Quebec premier-designate François Legault says he is prepared to invoke the notwithstanding clause to ensure public officials in positions of authority do not wear religious symbols.

The outgoing Liberal government's law prohibiting public-sector workers from wearing face-covering garments already faces a legal challenge. Legault said Monday that his proposed ban on religious symbols for teachers, judges and police officers is important enough to override protections in the Charter of Rights and Freedoms.

He said the "vast majority" of Quebecers agree with his planned policy.

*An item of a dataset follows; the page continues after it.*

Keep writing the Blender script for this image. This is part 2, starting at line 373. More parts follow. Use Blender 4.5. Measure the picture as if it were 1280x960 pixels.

Legault also told a news conference in Quebec City he will be speaking today with Foreign Affairs Minister Chrystia Freeland about the new United States-Mexico-Canada Agreement.

A discussion with the federal government about the new trade pact and its impact on local farmers is high on Legault's to-do list.

Legault says he has not been briefed about the deal but is not ruling out any options in response. The deal has been denounced by Quebec dairy farmers.

His Coalition Avenir Québec romped to victory on Monday night, sweeping the Liberals from office while securing a strong majority government, winning 74 of the province's 125 ridings.

Legault vowed to govern for all Quebecers and moved to reassure the rest of the country that he intends to build a stronger Quebec within Canada.

The Coalition's victory marks the first time a party other than the Liberals or the Parti Quebecois will govern the province in nearly half a century.